[START DATA LINES]

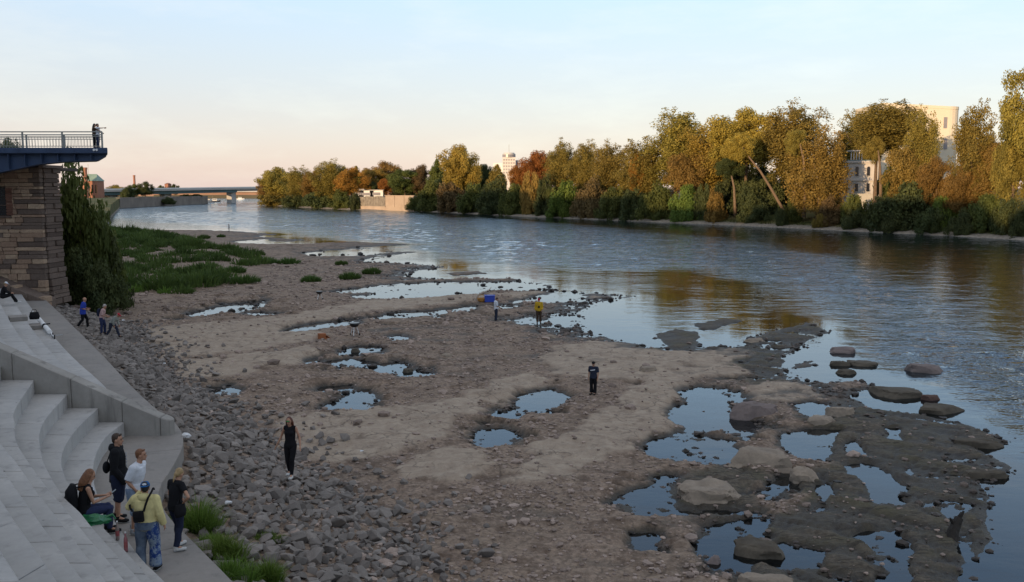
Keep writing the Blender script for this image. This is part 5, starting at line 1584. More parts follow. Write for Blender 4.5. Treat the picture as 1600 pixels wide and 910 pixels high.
def shoe(mb, J, k, g=0.0):
    a, t = J['an' + k], J['to' + k]
    f = (t - a); f.z = 0; f.normalize()
    zz = t.z + .018
    heel = V3(a.x, a.y, zz) - f * .045; tip = V3(t.x, t.y, zz - .004) + f * .035
    sd = V3(f.y, -f.x, 0)
    mb.tube([heel, heel + f * .05, lerp(heel, tip, .55), tip - f * .03, tip], [(.036 + g, .036), (.043 + g, .046), (.048 + g, .042), (.045 + g, .032), (.028 + g, .022)], 10, side=sd)
    mb.tube([V3(a.x, a.y, zz + .01), V3(a.x, a.y, a.z + .045)], [.044 + g, .042 + g], 8)

def person(label, loc, yaw, height, J=None, female=False, look=(0, 0), hair=('brown', 'short'), top=('black', 1.0, .014), bottom=('navy', 2.0, .012, 0.0), shoes='shoe_black',
           vox=.014, wide=1.0, curl=(.35, .35), hands=None, cap=None, hood=False, skin_top=True, group=None, long_top=0.0, armthick=1.0, legthick=1.0, pelvis_tilt=None):
    """one figure: skin body, hair, garments, shoes and face parts under one Empty at the feet"""
    Jd = base_joints(female)
    for k, v in (J or {}).items(): Jd[k] = Vector(v)
    J = Jd
    s = height / 1.75
    root = empty('person', loc, yaw, label, 'person', group)
    root.scale = (s, s, s)
    hm = Matrix.Rotation(look[0], 3, 'Z') @ Matrix.Rotation(look[1], 3, 'X')
    hc = J['head']
    def H(x, y, z): return hc + hm @ V3(x, y, z)
    # skin
    mb = MB()
    torso(mb, J, -.004, female, wide=wide)
    for k in 'LR':
        arm(mb, J, k, -.002, 2.0, .92 if female else 1.0); leg(mb, J, k, -.004, 2.0)
        hh = (hands or {}).get(k, {})
        hand(mb, J, k, curl[0 if k == 'L' else 1], hh.get('d'), hh.get('n'), vox)
        mb.tube([J['an' + k] + V3(0, 0, .02), lerp(J['an' + k], J['to' + k], .6) + V3(0, 0, .01), J['to' + k]], [.036, .034, .022], 8)
    mb.tube([J['neck'] - V3(0, 0, .05), lerp(J['neck'], hc, .5), H(0, -.012, -.02)], [.062, .052, .055], 10)
    mb.ell(H(0, -.008, .022), (.076, .096, .100), hm, 14, 10)        # skull
    mb.ell(H(0, .022, -.045), (.056, .068, .072), hm, 12, 8)         # jaw
    mb.tube([H(0, .080, .010), H(0, .106, -.026), H(0, .088, -.036)], [.010, .0155, .012], 6)     # nose
    mb.ell(H(0, .072, -.098), (.026, .020, .018), hm, 8, 6)          # chin
    for sx in (-1, 1): mb.ell(H(sx * .076, -.008, -.012), (.012, .022, .032), hm, 8, 6)
    link('body', remesh(mb, vox, 'body', 2), M['skin'], root)
    for sx in (-1, 1): MB().ell(H(sx * .031, .078, .006), (.0135, .010, .009), hm, 8, 6).build('eye', M['eye'], root)
    for sx in (-1, 1): MB().tube([H(sx * .014, .090, .026), H(sx * .034, .086, .030), H(sx * .052, .072, .024)], .0052, 5).build('eyebrow', HAIR[hair[0]], root)
    MB().tube([H(-.024, .082, -.064), H(0, .094, -.062), H(.024, .082, -.064)], [.0035, .0075, .0035], 6).build('lips', M['lips'], root)
    # hair
    style = hair[1]
    hb = MB()
    if style != 'bald':
        hb.ell(H(0, -.026, .038), (.084, .092, .095), hm, 14, 10)
        hb.ell(H(0, -.062, -.010), (.066, .048, .066), hm, 10, 8)
        if style == 'short': hb.tube([H(-.05, .045, .098), H(0, .062, .104), H(.05, .045, .098)], [.016, .022, .016], 6)
        if style in ('long', 'loose'):
            ln = .26 if style == 'long' else .18
            for j in range(9):
                a = math.pi * (j / 8) + math.pi
                x, y = .078 * math.cos(a), -.012 + .085 * math.sin(a)
                p0 = H(x, y, .03); 
                hb.tube([p0, H(x * 1.12, y * 1.15 - .006, -.08), H(x * 1.12, y * 1.1 - .02, -.16) , H(x * 1.0, y * 1.0 - .015, -.06 - ln)], [.030, .030, .027, .010], 7)
        if style == 'bun': hb.ell(H(0, -.11, -.02), (.040, .040, .045), hm, 10, 7); hb.tube([H(0, -.11, -.03), H(0, -.125, -.12), H(.005, -.115, -.20)], [.028, .024, .008], 7)
        link('hair', remesh(hb, max(vox, .010), 'hair', 2), HAIR[hair[0]], root)
    if cap:
        cb = MB(); cb.lathe([(.001, .118), (.050, .108), (.082, .070), (.090, .028), (.088, .022), (.001, .024)], (0, 0, 0), 16)
        back = cap[1]
        cb.tube([V3(0, .06 * back, .030), V3(0, .115 * back, .026), V3(0, .155 * back, .018)], [(.078, .010), (.072, .008), (.040, .006)], 10, side=(1, 0, 0))
        me = cb.mesh('cap', True)
        for v in me.vertices: v.co = hc + hm @ (V3(v.co.x, v.co.y * 1.12 - .012, v.co.z + .014))
        link('cap', me, CL[cap[0]], root)
        if cap[2]: MB().ell(H(0, -.118 if cap[2] < 0 else .098, .075), (.040, .016, .022), hm, 8, 6).build('cap_print', CL['white'], root)
    # garments
    tcol, sleeve, tg = top[:3]
    mb = MB(); torso(mb, J, tg, female, lo='hip' if long_top >= 0 else 'waist', wide=wide)
    if long_top > 0:
        side = (J['hpR'] - J['hpL']).normalized()
        mb.tube([J['waist'], J['hip'], J['hip'] + V3(0, 0, -long_top)], [(.165 * wide + tg, .12 * wide + tg), (.178 * wide + tg, .128 * wide + tg), (.186 * wide + tg, .138 * wide + tg)], 16, side=side)
    if sleeve > 0:
        for k in 'LR': arm(mb, J, k, tg, sleeve, armthick)
    if hood:
        b = J['neck']; mb.ell(b + hm @ V3(0, -.075, -.005), (.115, .075, .080), None, 12, 8)
        mb.tube([b + V3(.085, .03, -.02), b + V3(.10, -.05, .035), b + V3(0, -.10, .05), b + V3(-.10, -.05, .035), b + V3(-.085, .03, -.02)], .034, 8)
    else:
        if sleeve > 0: mb.tube([J['neck'] + V3(0, 0, -.07), J['neck'] + V3(0, 0, -.015)], [.085, .070], 12)
    top_o = link({'0': 'vest'}.get(str(int(sleeve * 10)), 'hoodie' if hood else ('shirt' if sleeve <= 1.2 else 'jacket')), remesh(mb, max(vox, .011), 'top', 3), CL[tcol], root)
    bcol, upto, bg_, fl = bottom[:4]
    mb = MB(); side = (J['hpR'] - J['hpL']).normalized()
    mb.tube([J['hip'] + V3(0, 0, -.08), J['hip'] + V3(0, 0, .0), lerp(J['hip'], J['waist'], .55)], [(.150 * wide + bg_, .112 * wide + bg_), (.165 * wide + bg_, .118 * wide + bg_), (.150 * wide + bg_, .108 * wide + bg_)], 16, side=side)
    for k in 'LR': leg(mb, J, k, bg_, upto, legthick, fl)
    link('shorts' if upto < 1.6 else 'trousers', remesh(mb, max(vox, .011), 'bottom', 3), CL[bcol], root)
    for k in 'LR':
        mb = MB(); shoe(mb, J, k, .006)
        so = link('shoe', remesh(mb, max(vox * .8, .008), 'shoe', 2), CL[shoes], root)
        a, t = J['an' + k], J['to' + k]; f = (t - a); f.z = 0; f.normalize()
        if vox < .012:
            p = V3(a.x, a.y, t.z - .010)
            MB().tube([p - f * .05, p + f * .06, p + f * .19], [(.040, .012), (.050, .012), (.034, .010)], 8, side=(f.y, -f.x, 0)).build('sole', CL['shoe_white'] if shoes != 'shoe_white' else CL['grey'], so)
    root['J'] = 0
    del root['J']
    return root, J, H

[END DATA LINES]

▸ **STATED TASK**: Begin at the top of the material above and output each line exactly, stopping after the line that holds "mb.tube([V3(a.x, a.y, zz". Leave out pictures.

▸ **OUTPUT OF THE TASK**:
Keep writing the Blender script for this image. This is part 5, starting at line 1584. More parts follow. Write for Blender 4.5. Treat the picture as 1600 pixels wide and 910 pixels high.
def shoe(mb, J, k, g=0.0):
    a, t = J['an' + k], J['to' + k]
    f = (t - a); f.z = 0; f.normalize()
    zz = t.z + .018
    heel = V3(a.x, a.y, zz) - f * .045; tip = V3(t.x, t.y, zz - .004) + f * .035
    sd = V3(f.y, -f.x, 0)
    mb.tube([heel, heel + f * .05, lerp(heel, tip, .55), tip - f * .03, tip], [(.036 + g, .036), (.043 + g, .046), (.048 + g, .042), (.045 + g, .032), (.028 + g, .022)], 10, side=sd)
    mb.tube([V3(a.x, a.y, zz + .01), V3(a.x, a.y, a.z + .045)], [.044 + g, .042 + g], 8)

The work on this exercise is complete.